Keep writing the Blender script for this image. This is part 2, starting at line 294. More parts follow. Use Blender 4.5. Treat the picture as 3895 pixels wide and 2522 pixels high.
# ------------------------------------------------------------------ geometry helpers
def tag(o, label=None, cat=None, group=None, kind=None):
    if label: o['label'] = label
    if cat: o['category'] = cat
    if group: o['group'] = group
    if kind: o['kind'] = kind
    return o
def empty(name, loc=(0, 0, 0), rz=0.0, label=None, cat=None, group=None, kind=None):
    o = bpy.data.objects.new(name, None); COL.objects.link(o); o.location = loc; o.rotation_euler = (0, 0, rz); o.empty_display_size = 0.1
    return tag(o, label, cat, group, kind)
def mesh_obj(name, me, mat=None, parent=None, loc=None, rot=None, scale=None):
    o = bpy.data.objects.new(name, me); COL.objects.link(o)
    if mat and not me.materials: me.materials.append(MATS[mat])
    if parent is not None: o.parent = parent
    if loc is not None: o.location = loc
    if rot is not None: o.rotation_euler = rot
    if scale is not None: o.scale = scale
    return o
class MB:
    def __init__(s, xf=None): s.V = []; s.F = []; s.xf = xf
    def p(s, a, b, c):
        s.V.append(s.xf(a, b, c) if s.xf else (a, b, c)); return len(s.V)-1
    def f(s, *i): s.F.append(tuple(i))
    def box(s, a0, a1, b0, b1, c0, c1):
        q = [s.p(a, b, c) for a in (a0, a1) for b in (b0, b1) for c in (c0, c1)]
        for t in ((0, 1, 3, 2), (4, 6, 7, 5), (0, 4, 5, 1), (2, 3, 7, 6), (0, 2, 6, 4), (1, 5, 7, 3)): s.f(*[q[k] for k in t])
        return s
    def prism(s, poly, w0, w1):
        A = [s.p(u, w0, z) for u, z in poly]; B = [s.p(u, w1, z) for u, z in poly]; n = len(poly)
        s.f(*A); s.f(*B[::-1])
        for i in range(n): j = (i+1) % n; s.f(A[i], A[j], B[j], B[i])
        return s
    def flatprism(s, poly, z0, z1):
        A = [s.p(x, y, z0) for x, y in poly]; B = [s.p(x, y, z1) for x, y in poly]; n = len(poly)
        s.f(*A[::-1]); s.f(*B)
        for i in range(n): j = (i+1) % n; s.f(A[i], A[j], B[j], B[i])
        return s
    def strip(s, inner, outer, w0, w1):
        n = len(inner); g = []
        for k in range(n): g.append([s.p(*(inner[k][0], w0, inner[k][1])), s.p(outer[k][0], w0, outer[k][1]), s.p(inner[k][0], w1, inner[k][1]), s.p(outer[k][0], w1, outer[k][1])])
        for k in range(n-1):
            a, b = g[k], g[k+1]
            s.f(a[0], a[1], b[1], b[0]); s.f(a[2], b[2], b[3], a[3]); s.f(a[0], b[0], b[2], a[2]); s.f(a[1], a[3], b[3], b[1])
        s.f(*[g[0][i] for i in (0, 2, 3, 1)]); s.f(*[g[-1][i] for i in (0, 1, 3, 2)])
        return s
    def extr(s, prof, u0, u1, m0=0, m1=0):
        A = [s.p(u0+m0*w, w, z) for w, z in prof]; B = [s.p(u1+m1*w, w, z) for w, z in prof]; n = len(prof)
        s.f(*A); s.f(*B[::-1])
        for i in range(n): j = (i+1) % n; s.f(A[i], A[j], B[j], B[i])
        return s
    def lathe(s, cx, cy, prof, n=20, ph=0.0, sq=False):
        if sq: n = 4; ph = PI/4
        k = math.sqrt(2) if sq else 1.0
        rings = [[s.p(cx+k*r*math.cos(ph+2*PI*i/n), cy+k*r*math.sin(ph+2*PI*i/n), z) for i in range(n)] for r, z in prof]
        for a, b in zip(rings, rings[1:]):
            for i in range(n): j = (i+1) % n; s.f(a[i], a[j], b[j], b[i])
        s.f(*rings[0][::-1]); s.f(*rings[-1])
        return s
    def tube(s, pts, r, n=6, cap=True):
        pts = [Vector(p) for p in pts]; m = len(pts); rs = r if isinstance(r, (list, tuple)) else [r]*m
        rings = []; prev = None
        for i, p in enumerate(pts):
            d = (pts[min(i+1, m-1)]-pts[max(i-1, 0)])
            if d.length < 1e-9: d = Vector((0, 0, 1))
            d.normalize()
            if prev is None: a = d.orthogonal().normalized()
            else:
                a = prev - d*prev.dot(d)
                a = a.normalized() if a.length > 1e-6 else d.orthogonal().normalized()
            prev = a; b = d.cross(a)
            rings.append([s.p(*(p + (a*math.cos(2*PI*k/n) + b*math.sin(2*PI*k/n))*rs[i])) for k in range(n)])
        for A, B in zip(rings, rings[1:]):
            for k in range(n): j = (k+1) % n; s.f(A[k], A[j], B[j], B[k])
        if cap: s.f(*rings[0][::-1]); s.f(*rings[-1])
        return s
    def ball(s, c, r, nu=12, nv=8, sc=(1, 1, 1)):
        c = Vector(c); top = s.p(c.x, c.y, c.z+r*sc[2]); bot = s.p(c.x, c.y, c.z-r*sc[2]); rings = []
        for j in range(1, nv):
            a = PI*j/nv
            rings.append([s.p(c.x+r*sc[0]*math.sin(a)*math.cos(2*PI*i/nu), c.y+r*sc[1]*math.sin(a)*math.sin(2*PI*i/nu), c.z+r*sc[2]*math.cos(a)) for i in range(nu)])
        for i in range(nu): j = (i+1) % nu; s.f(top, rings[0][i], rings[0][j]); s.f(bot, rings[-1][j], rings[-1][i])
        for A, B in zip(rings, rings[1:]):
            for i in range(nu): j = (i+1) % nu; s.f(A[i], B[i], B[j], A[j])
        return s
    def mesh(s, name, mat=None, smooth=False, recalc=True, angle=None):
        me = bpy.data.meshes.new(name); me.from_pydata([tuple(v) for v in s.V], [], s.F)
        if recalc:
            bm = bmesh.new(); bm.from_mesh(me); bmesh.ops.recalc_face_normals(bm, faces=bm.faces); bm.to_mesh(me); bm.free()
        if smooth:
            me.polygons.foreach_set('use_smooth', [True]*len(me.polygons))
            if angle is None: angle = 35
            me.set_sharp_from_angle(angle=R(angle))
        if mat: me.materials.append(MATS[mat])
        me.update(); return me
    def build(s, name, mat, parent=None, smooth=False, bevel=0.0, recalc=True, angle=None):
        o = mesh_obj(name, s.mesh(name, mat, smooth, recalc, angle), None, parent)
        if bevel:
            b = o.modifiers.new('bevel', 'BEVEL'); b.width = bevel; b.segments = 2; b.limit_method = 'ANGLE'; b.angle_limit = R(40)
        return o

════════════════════

Would you copy out each line exactly as written?

> **Expected output**
Keep writing the Blender script for this image. This is part 2, starting at line 294. More parts follow. Use Blender 4.5. Treat the picture as 3895 pixels wide and 2522 pixels high.
# ------------------------------------------------------------------ geometry helpers
def tag(o, label=None, cat=None, group=None, kind=None):
    if label: o['label'] = label
    if cat: o['category'] = cat
    if group: o['group'] = group
    if kind: o['kind'] = kind
    return o
def empty(name, loc=(0, 0, 0), rz=0.0, label=None, cat=None, group=None, kind=None):
    o = bpy.data.objects.new(name, None); COL.objects.link(o); o.location = loc; o.rotation_euler = (0, 0, rz); o.empty_display_size = 0.1
    return tag(o, label, cat, group, kind)
def mesh_obj(name, me, mat=None, parent=None, loc=None, rot=None, scale=None):
    o = bpy.data.objects.new(name, me); COL.objects.link(o)
    if mat and not me.materials: me.materials.append(MATS[mat])
    if parent is not None: o.parent = parent
    if loc is not None: o.location = loc
    if rot is not None: o.rotation_euler = rot
    if scale is not None: o.scale = scale
    return o
class MB:
    def __init__(s, xf=None): s.V = []; s.F = []; s.xf = xf
    def p(s, a, b, c):
        s.V.append(s.xf(a, b, c) if s.xf else (a, b, c)); return len(s.V)-1
    def f(s, *i): s.F.append(tuple(i))
    def box(s, a0, a1, b0, b1, c0, c1):
        q = [s.p(a, b, c) for a in (a0, a1) for b in (b0, b1) for c in (c0, c1)]
        for t in ((0, 1, 3, 2), (4, 6, 7, 5), (0, 4, 5, 1), (2, 3, 7, 6), (0, 2, 6, 4), (1, 5, 7, 3)): s.f(*[q[k] for k in t])
        return s
    def prism(s, poly, w0, w1):
        A = [s.p(u, w0, z) for u, z in poly]; B = [s.p(u, w1, z) for u, z in poly]; n = len(poly)
        s.f(*A); s.f(*B[::-1])
        for i in range(n): j = (i+1) % n; s.f(A[i], A[j], B[j], B[i])
        return s
    def flatprism(s, poly, z0, z1):
        A = [s.p(x, y, z0) for x, y in poly]; B = [s.p(x, y, z1) for x, y in poly]; n = len(poly)
        s.f(*A[::-1]); s.f(*B)
        for i in range(n): j = (i+1) % n; s.f(A[i], A[j], B[j], B[i])
        return s
    def strip(s, inner, outer, w0, w1):
        n = len(inner); g = []
        for k in range(n): g.append([s.p(*(inner[k][0], w0, inner[k][1])), s.p(outer[k][0], w0, outer[k][1]), s.p(inner[k][0], w1, inner[k][1]), s.p(outer[k][0], w1, outer[k][1])])
        for k in range(n-1):
            a, b = g[k], g[k+1]
            s.f(a[0], a[1], b[1], b[0]); s.f(a[2], b[2], b[3], a[3]); s.f(a[0], b[0], b[2], a[2]); s.f(a[1], a[3], b[3], b[1])
        s.f(*[g[0][i] for i in (0, 2, 3, 1)]); s.f(*[g[-1][i] for i in (0, 1, 3, 2)])
        return s
    def extr(s, prof, u0, u1, m0=0, m1=0):
        A = [s.p(u0+m0*w, w, z) for w, z in prof]; B = [s.p(u1+m1*w, w, z) for w, z in prof]; n = len(prof)
        s.f(*A); s.f(*B[::-1])
        for i in range(n): j = (i+1) % n; s.f(A[i], A[j], B[j], B[i])
        return s
    def lathe(s, cx, cy, prof, n=20, ph=0.0, sq=False):
        if sq: n = 4; ph = PI/4
        k = math.sqrt(2) if sq else 1.0
        rings = [[s.p(cx+k*r*math.cos(ph+2*PI*i/n), cy+k*r*math.sin(ph+2*PI*i/n), z) for i in range(n)] for r, z in prof]
        for a, b in zip(rings, rings[1:]):
            for i in range(n): j = (i+1) % n; s.f(a[i], a[j], b[j], b[i])
        s.f(*rings[0][::-1]); s.f(*rings[-1])
        return s
    def tube(s, pts, r, n=6, cap=True):
        pts = [Vector(p) for p in pts]; m = len(pts); rs = r if isinstance(r, (list, tuple)) else [r]*m
        rings = []; prev = None
        for i, p in enumerate(pts):
            d = (pts[min(i+1, m-1)]-pts[max(i-1, 0)])
            if d.length < 1e-9: d = Vector((0, 0, 1))
            d.normalize()
            if prev is None: a = d.orthogonal().normalized()
            else:
                a = prev - d*prev.dot(d)
                a = a.normalized() if a.length > 1e-6 else d.orthogonal().normalized()
            prev = a; b = d.cross(a)
            rings.append([s.p(*(p + (a*math.cos(2*PI*k/n) + b*math.sin(2*PI*k/n))*rs[i])) for k in range(n)])
        for A, B in zip(rings, rings[1:]):
            for k in range(n): j = (k+1) % n; s.f(A[k], A[j], B[j], B[k])
        if cap: s.f(*rings[0][::-1]); s.f(*rings[-1])
        return s
    def ball(s, c, r, nu=12, nv=8, sc=(1, 1, 1)):
        c = Vector(c); top = s.p(c.x, c.y, c.z+r*sc[2]); bot = s.p(c.x, c.y, c.z-r*sc[2]); rings = []
        for j in range(1, nv):
            a = PI*j/nv
            rings.append([s.p(c.x+r*sc[0]*math.sin(a)*math.cos(2*PI*i/nu), c.y+r*sc[1]*math.sin(a)*math.sin(2*PI*i/nu), c.z+r*sc[2]*math.cos(a)) for i in range(nu)])
        for i in range(nu): j = (i+1) % nu; s.f(top, rings[0][i], rings[0][j]); s.f(bot, rings[-1][j], rings[-1][i])
        for A, B in zip(rings, rings[1:]):
            for i in range(nu): j = (i+1) % nu; s.f(A[i], B[i], B[j], A[j])
        return s
    def mesh(s, name, mat=None, smooth=False, recalc=True, angle=None):
        me = bpy.data.meshes.new(name); me.from_pydata([tuple(v) for v in s.V], [], s.F)
        if recalc:
            bm = bmesh.new(); bm.from_mesh(me); bmesh.ops.recalc_face_normals(bm, faces=bm.faces); bm.to_mesh(me); bm.free()
        if smooth:
            me.polygons.foreach_set('use_smooth', [True]*len(me.polygons))
            if angle is None: angle = 35
            me.set_sharp_from_angle(angle=R(angle))
        if mat: me.materials.append(MATS[mat])
        me.update(); return me
    def build(s, name, mat, parent=None, smooth=False, bevel=0.0, recalc=True, angle=None):
        o = mesh_obj(name, s.mesh(name, mat, smooth, recalc, angle), None, parent)
        if bevel:
            b = o.modifiers.new('bevel', 'BEVEL'); b.width = bevel; b.segments = 2; b.limit_method = 'ANGLE'; b.angle_limit = R(40)
        return o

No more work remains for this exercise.